Hydrostatic pressure is the pressure which is exerted on a portion of a column of fluid as a result of the weight of the fluid above it. Because wellbores are filled with fluid, in deeper wells a hydrostatic head of a column of fluid can place enormous pressure on the walls of a wellbore and the formations therein. Running casing strings into a fluid-filled wellbore necessarily means the string must be filled with fluid as it is inserted. The displacement of fluid created by the casing, especially in deep water applications can cause pressure increases in the fluid which in turn can create fluid pressure waves that act upon the formations and can cause damage.
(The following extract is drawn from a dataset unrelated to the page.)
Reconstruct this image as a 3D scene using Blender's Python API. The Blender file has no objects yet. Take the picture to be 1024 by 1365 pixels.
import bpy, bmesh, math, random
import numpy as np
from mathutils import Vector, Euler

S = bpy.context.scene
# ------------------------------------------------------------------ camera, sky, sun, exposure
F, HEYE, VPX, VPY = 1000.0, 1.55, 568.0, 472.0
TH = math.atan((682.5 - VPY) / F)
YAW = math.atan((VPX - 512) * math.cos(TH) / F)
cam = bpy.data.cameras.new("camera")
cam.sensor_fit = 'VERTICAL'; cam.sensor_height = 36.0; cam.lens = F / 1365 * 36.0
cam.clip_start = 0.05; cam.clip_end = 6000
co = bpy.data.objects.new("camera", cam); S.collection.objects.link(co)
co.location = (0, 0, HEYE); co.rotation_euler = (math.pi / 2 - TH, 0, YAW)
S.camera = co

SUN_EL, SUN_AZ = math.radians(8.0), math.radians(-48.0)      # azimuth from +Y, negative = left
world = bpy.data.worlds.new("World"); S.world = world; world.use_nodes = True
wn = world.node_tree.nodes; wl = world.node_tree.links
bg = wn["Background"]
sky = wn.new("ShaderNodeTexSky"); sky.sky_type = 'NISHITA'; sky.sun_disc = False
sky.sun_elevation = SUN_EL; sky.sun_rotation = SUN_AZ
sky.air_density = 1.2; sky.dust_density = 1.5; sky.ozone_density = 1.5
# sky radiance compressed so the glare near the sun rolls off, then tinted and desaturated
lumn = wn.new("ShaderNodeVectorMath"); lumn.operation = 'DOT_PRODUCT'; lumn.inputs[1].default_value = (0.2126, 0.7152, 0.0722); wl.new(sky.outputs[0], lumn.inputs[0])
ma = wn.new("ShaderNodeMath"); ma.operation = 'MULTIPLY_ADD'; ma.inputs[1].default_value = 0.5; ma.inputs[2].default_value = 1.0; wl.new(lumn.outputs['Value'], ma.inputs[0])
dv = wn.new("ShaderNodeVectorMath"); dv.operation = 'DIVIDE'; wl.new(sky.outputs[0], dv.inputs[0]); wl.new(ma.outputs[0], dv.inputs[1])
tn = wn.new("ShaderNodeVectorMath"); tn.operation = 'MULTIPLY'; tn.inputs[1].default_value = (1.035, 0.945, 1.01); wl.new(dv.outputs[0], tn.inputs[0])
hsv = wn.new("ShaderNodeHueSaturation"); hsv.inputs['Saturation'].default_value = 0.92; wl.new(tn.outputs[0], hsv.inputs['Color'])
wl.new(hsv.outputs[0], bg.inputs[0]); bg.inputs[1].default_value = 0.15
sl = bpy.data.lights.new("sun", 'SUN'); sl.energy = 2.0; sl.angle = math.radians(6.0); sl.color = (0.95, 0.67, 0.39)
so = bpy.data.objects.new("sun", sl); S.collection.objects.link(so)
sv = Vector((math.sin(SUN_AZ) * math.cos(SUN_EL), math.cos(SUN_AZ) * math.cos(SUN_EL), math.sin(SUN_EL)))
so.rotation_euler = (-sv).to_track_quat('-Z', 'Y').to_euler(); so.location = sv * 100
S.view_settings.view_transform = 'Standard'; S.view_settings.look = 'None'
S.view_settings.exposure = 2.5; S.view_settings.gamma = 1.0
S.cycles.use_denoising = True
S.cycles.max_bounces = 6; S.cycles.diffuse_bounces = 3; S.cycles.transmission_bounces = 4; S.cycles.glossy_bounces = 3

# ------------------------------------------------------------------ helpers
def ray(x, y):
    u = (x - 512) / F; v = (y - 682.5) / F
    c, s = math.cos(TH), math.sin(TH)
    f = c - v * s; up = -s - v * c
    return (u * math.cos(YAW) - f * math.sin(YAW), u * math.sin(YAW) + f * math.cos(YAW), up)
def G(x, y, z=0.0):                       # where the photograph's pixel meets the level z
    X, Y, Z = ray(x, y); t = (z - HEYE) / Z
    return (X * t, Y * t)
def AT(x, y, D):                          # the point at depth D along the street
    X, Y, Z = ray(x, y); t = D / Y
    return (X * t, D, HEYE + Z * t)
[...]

The potential for damage increases the faster the string is inserted into the well. Because sections of wellbore needing casing can be over 1,000 feet deep, there is a continuous demand to run casing at greater speeds. In one example, 90 foot lengths of casing are inserted into the wellbore in 90-second intervals as the string is assembled at the surface of the well.

What is needed is a more effective way to run casing strings into a wellbore without damaging formations due to increases in hydrostatic pressure brought about by the casing string.
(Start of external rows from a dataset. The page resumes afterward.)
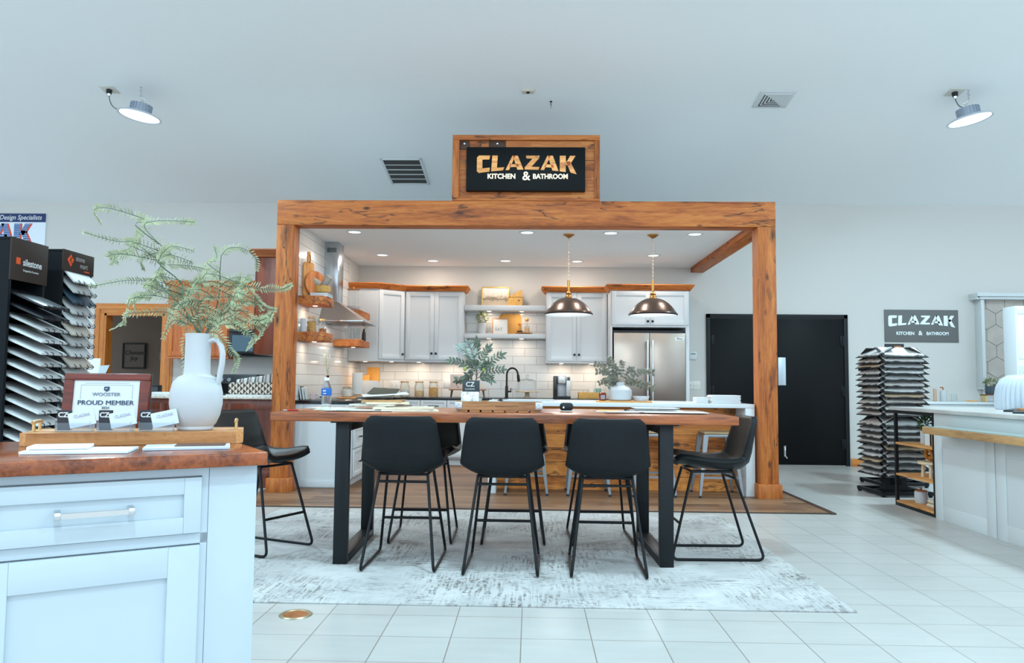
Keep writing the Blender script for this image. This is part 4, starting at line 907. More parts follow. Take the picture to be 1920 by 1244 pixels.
# ------------------------------------------------------------------ black stools
def stool_shell(lift=0, shrink=1.0):
    prof = [(.238, .582), (.228, .597), (.17, .590), (.08, .574), (-.02, .560), (-.10, .556), (-.165, .566), (-.212, .602), (-.232, .67), (-.244, .75), (-.255, .83), (-.260, .893)]
    P = [Vector((0, y, z)) for y, z in prof]; n = len(P); cum = [0]
    for a, b_ in zip(P, P[1:]): cum.append(cum[-1]+(b_-a).length)
    T = cum[-1]
    def at(s):
        s = max(0, min(T, s))
        for i in range(n-1):
            if s <= cum[i+1]: 
                q = (s-cum[i])/(cum[i+1]-cum[i]); return P[i].lerp(P[i+1], q)
        return P[-1]
    NV, NU = 34, 22; m = MB(); grid = []
    for j in range(NV+1):
        s = T*j/NV; p = at(s); tg = (at(s+.03)-at(s-.03)).normalized(); nn = Vector((1, 0, 0)).cross(tg); nn = nn if nn.y+nn.z > 0 else -nn   # towards the sitter
        v = j/NV
        hw = .218+.022*math.sin(PI*min(1, v*1.0)) - (.016*max(0, v-.62)/.38 if v > .62 else 0)
        e = min(v*T, (1-v)*T); R = .05
        if e < R: hw -= R*.62*(1-math.sqrt(max(0, 1-(1-e/R)**2)))
        curl = (.052+.016*math.exp(-((v-.52)/.2)**2))*(1 if v < .75 else 1-.6*(v-.75)/.25)
        row = []
        for i in range(NU+1):
            u = -1+2*i/NU; x = hw*u; row.append(m.bm.verts.new(p+Vector((x*shrink, 0, 0))+nn*(curl*abs(u*shrink)**2.9+lift)))
        grid.append(row)
    for j in range(NV):
        for i in range(NU): m.bm.faces.new((grid[j][i], grid[j][i+1], grid[j+1][i+1], grid[j+1][i]))
    return m
def finish_shell(m, name, mat, parent, th, off):
    o = m.build(name, mat, parent, smooth=60)
    s = o.modifiers.new('thick', 'SOLIDIFY'); s.thickness = th; s.offset = off; s.use_even_offset = False
    bv = o.modifiers.new('round', 'BEVEL'); bv.width = th*.35; bv.segments = 2; bv.limit_method = 'ANGLE'; bv.angle_limit = 1.0
    return o
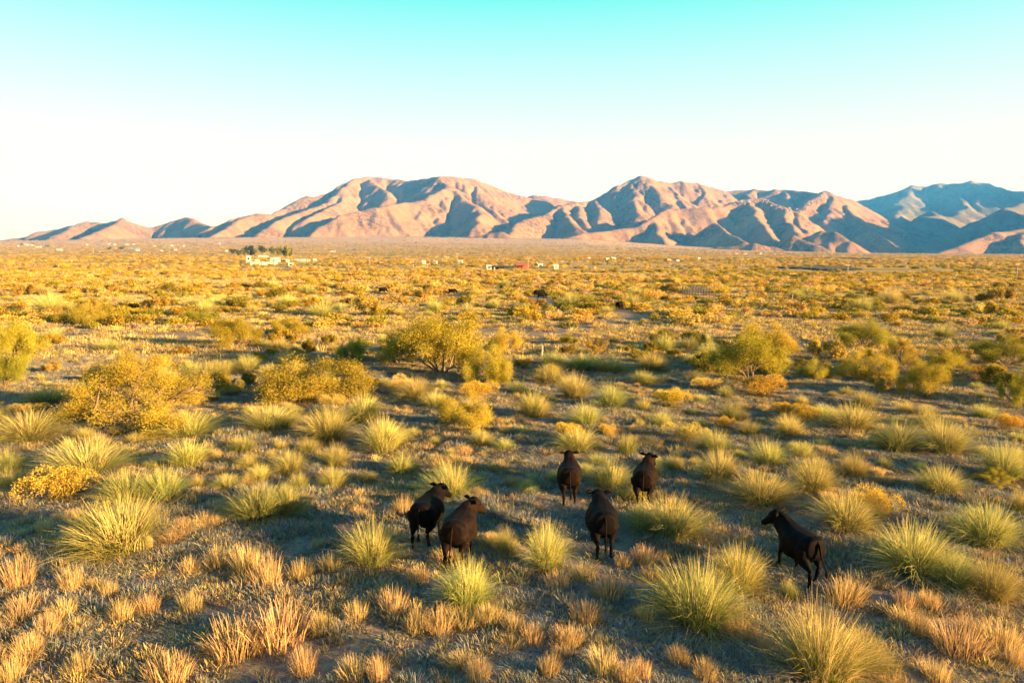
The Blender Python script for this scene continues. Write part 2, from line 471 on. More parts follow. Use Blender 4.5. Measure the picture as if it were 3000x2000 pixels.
mountain('front_ridge', 'speckled pink foothill ridge below the pointed peak', [
    [(1640, 700, 2950), (1700, 684, 3050), (1800, 674, 3150), (1880, 662, 3200), (1920, 641, 3300), (1960, 617, 3400), (2010, 614, 3450), (2060, 612, 3450), (2100, 611, 3500), (2130, 598, 3600), (2165, 590, 3650)],
    [(1920, 645, 3300), (1950, 690, 3020), (1968, 716, 2860)],
    [(2085, 655, 3120), (2140, 688, 2900), (2165, 706, 2800)],
    [(2030, 735, 2620), (2110, 722, 2560), (2205, 712, 2520), (2260, 722, 2520), (2340, 738, 2500)],
], MAT_MT, cell=9, k=0.6, rough=0.8, seed=15.0)
mountain('rocky_ridge', 'pink ridge topped by pale cliffs', [
    [(2165, 590, 3650), (2200, 585, 3700), (2240, 581, 3700), (2290, 605, 3550), (2320, 625, 3450), (2345, 657, 3250), (2360, 686, 3050)],
    [(2195, 590, 3680), (2215, 625, 3350), (2245, 665, 3050), (2275, 700, 2850)],
    [(2290, 606, 3550), (2300, 650, 3200), (2345, 684, 2960)],
    [(2420, 561, 4250), (2395, 580, 4050), (2362, 605, 3850), (2328, 625, 3750)],
    [(2430, 568, 4200), (2440, 610, 3850), (2420, 652, 3550)],
    [(2450, 575, 4300), (2475, 605, 4000), (2510, 650, 3600), (2580, 695, 3200), (2660, 732, 2900)],
    [(2370, 692, 2800), (2405, 678, 2750), (2440, 680, 2720), (2490, 706, 2650)],
    [(2290, 702, 2700), (2330, 692, 2660), (2400, 715, 2560)],
], MAT_MT, cell=9, k=0.6, rough=0.9, seed=18.0)
mountain('far_blue_mountain', 'high mountain in blue shade at the right', [
    [(2400, 612, 6600), (2490, 591, 6600), (2560, 584, 6500), (2620, 564, 6400), (2675, 545, 6300), (2710, 548, 6300), (2750, 540, 6300), (2800, 541, 6300), (2842, 532, 6200), (2880, 536, 6200), (2930, 550, 6200), (2975, 563, 6200), (3100, 560, 6200), (3300, 545, 6200)],
    [(2750, 540, 6300), (2800, 575, 5800), (2830, 612, 5300), (2740, 660, 4700)],
    [(2842, 532, 6200), (2870, 570, 5800), (2885, 600, 5500)],
    [(2675, 545, 6300), (2640, 590, 5700), (2620, 640, 5000)],
    [(2560, 584, 6500), (2540, 620, 5700)],
    [(2740, 622, 5000), (2690, 650, 4500), (2680, 690, 4000)],
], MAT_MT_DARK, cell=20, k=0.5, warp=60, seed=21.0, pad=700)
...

So that the manner in which the above recited features of the present invention can be understood in detail, a more particular description of the invention, briefly summarized above, may be had by reference to embodiments, some of which are illustrated in the appended drawings. It is to be noted, however, that the appended drawings illustrate only typical embodiments of this invention and are therefore not to be considered limiting of its scope, for the invention may admit to other equally effective embodiments.
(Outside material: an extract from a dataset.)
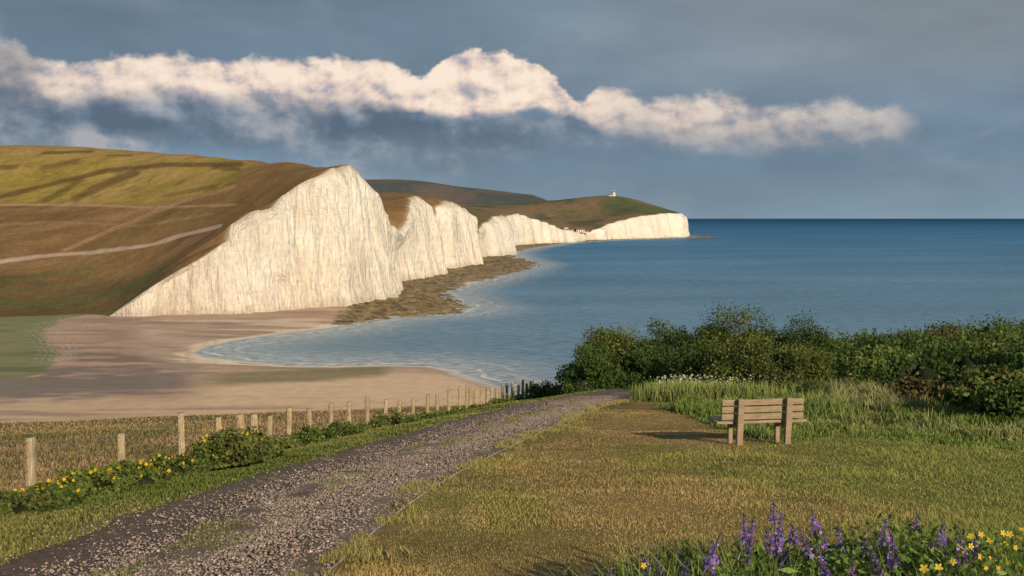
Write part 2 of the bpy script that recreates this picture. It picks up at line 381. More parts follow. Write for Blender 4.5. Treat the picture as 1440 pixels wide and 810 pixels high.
bc=lerp(bc,np.ones(3)*C(.76,.56,.37),sst(516,533,PY+nb*6)*sst(240,330,PX+nb3*30)*.9)
bc=lerp(bc,np.ones(3)*C(.70,.51,.33),sst(555,575,PY+nb*8)*.7)
alg=(1-sst(4,13,np.abs(PY-(541-(PX-260)*.062))+nb*5))*sst(250,330,PX)*sst(560,530,PX)
bc=lerp(bc,np.ones(3)*C(.22,.19,.07),alg*.8)
wet=(1-sst(6,22,np.abs(PY-(552-(PX)*.05))+nb2*12))*sst(290,220,PX+nb*20)
bc=lerp(bc,np.ones(3)*C(.19,.155,.13),wet*.85)
bc=lerp(bc,np.ones(3)*C(.27,.195,.16),sst(.1,.4,fbm(BX/60,BY/7,4,95))*.6*sst(500,440,PX))
chan=(1-sst(1.5,4.5,np.abs(PY-(505+.00027*(PX-200)**2)+nb*14)))*sst(80,130,PX)*sst(420,300,PX)
chan=np.maximum(chan,(1-sst(1.5,5,np.abs(PY-(530-(PX-100)*.12)+nb*16+nb2*4)))*sst(-40,20,PX)*sst(300,200,PX))
bc=lerp(bc,np.ones(3)*C(.16,.17,.18),chan*.75)
mb=np.interp(PY,[400,430,440,450,470,500,530,545],[260,200,150,95,60,85,60,-40])
mar=sst(-6,10,mb-PX+nb2*10)
bc=lerp(bc,np.ones(3)*C(.20,.22,.095),mar*.95)
bc=lerp(bc,np.ones(3)*C(.30,.28,.15),mar*sst(.0,.4,nb2)*.5)
bc=lerp(bc,np.ones(3)*C(.10,.13,.05),mar*sst(.05,.35,nb)*.6)
off=PX-mb+nb2*5+nb*6
lines=np.abs((off/9.)%1-.5)*2
lm=sst(.6,1.,lines)*sst(-34,-20,off)*sst(42,20,off)*sst(438,450,PY)*sst(525,505,PY)
bc=lerp(bc,np.ones(3)*C(.54,.47,.39),lm*.6)
bc=lerp(bc,np.ones(3)*C(.11,.12,.05),sst(450,438,PY)*mar*.7)
bc=lerp(bc,np.ones(3)*C(.26,.185,.075),rk*.97)
bc=lerp(bc,np.ones(3)*C(.06,.05,.025),rk*sst(-.15,.3,fbm(BX/3,BY/3,4,97))*.9)
bc=lerp(bc,np.ones(3)*C(.48,.37,.22),rk*sst(.2,.5,fbm(BX/5,BY/5,4,98))*.7)
damp=(1-sst(0,9,sdv))
bc=lerp(bc,np.ones(3)*C(.29,.22,.18),damp*.6*(1-rk))
wr=np.clip(damp+wet*.9+chan*1.2+sst(.10,.45,nb3)*.8*sst(100,160,PX)*sst(540,520,PY),0,1)*(1-rk*.6)*(1-mar)
m,nt,out_=newmat('wet_sand'); cc=ATTR(nt,'Col'); p=POS(nt)
n=NOISE(nt,p,.25,6,.6); cc=MIX(nt,1.,cc,RAMP(nt,n,[(.3,.80),(.7,1.)]),'MULTIPLY')
rr=MR(nt,ATTR(nt,'wet','Fac'),0,1,.9,.12)
BSDF(nt,out_,cc,rr,BUMP(nt,NOISE(nt,p,1.2,5,.6),.15,.1),.5)
mk('beach',np.stack([BX,BY,BZ],-1),gridfaces(*BX.shape),m,bc.reshape(-1,3),True,attrs={'wet':wr})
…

FIG. 1 is a partial section view of a bottom end of a casing string with an impeller mounted therein.

FIG. 2 is a view of the impeller in the casing.

FIG. 3A is a first view of the casing and impeller in a wellbore.

FIG. 3B is a second view of the casing and impeller in the wellbore illustrating direction and rotation.


As shown in FIG. 1, an embodiment of the invention comprises a radial impeller/propeller disposed at a lower end of a casing string. In this disclosure, “impeller and “propeller” are used interchangeably and relate to any structure that creates fluid turbulence when rotated. In the embodiment of FIG. 1, the casing 100 includes a reduced inner diameter portion 105 at a lower end. The impeller 200 includes three vanes 205, each of which has a flat portion 210 as well as an angled portion 215. Unlike a typical impeller, the impeller of FIG. 1 has no shaft connected to a central hub for rotation. Instead, the vanes are affixed at their outer edge 220 to an inner diameter of the casing 100 in order to rotationally fix the impeller 200 to the casing 100. In this manner, the casing string becomes the “shaft” and the impeller is capable of circumferential rotation as the casing string upon which it is mounted rotates. The vanes are arranged such that rotation in one direction (e.g. “right-handed”) will cause fluid to move into the tubular casing string. An impeller of the type shown in FIG. 1 is described in U.S. Pat. No. 6,595,752 and that patent is incorporated by reference herein in its entirety.

FIG. 2 is a top view of the impeller and casing and illustrates the 3 vanes 205 with their flat portions 210 as well as gaps 212 that are visible between the vanes when viewed from above. In FIG. 2 the casing/impeller is shown in a wellbore 115 and the rotation of the string is shown by arrow 120. In other arrangements, the impeller could be mounted in a sleeve which is in turn attached to an inner diameter of the casing. In another embodiment, the impeller has a single auger-shaped spiraling vane rather than a plurality of vanes as shown in FIG. 1. In another embodiment, two or more impellers are mounted or stacked in the casing string at various locations. In each case, the impeller assembly is constructed of drillable material permitting the assembly to be drilled up and destroyed prior to another section of wellbore being drilled.

In operation, the apparatus and method described can be operated in the following steps: As a casing string is assembled at the surface of a well, the bottom most joint of casing includes, in addition to cementing equipment, an impeller. Cementing equipment typically includes centralizers to ensure satisfactory zone isolation and float shoes and collars (float valves) to prevent backflow after the cement has been pumped into place. Using a top drive, the casing is lowered into the wellbore in stands of 90 feet at a rate of about 90 feet/minute. As the string is lowered into the wellbore, it is rotated in a right-hand manner at a speed, in one example, of 15-30 rpm. The rotation of the casing in turn rotates the impeller, thereby urging the wellbore fluid into a lower end of the casing string to fill the string and to reduce pressure surges brought about by the volume and speed of the string. Once the string has reached depth, cementing is performed as usual. In one embodiment, the impeller stays in place as the cement passes through the casing and into an annulus formed between the casing and wellbore. Thereafter, the impeller is destroyed by drilling as a new section of wellbore is formed.

FIGS. 3A illustrates the impeller/casing string in a wellbore 115. In FIG. 3B, the casing is shown rotating (arrow 120) and being lowered (arrow 125) to urge fluid into the casing string (arrow 130).

While the foregoing is directed to embodiments of the present invention, other and further embodiments of the invention may be devised without departing from the basic scope thereof, and the scope thereof is determined by the claims that follow.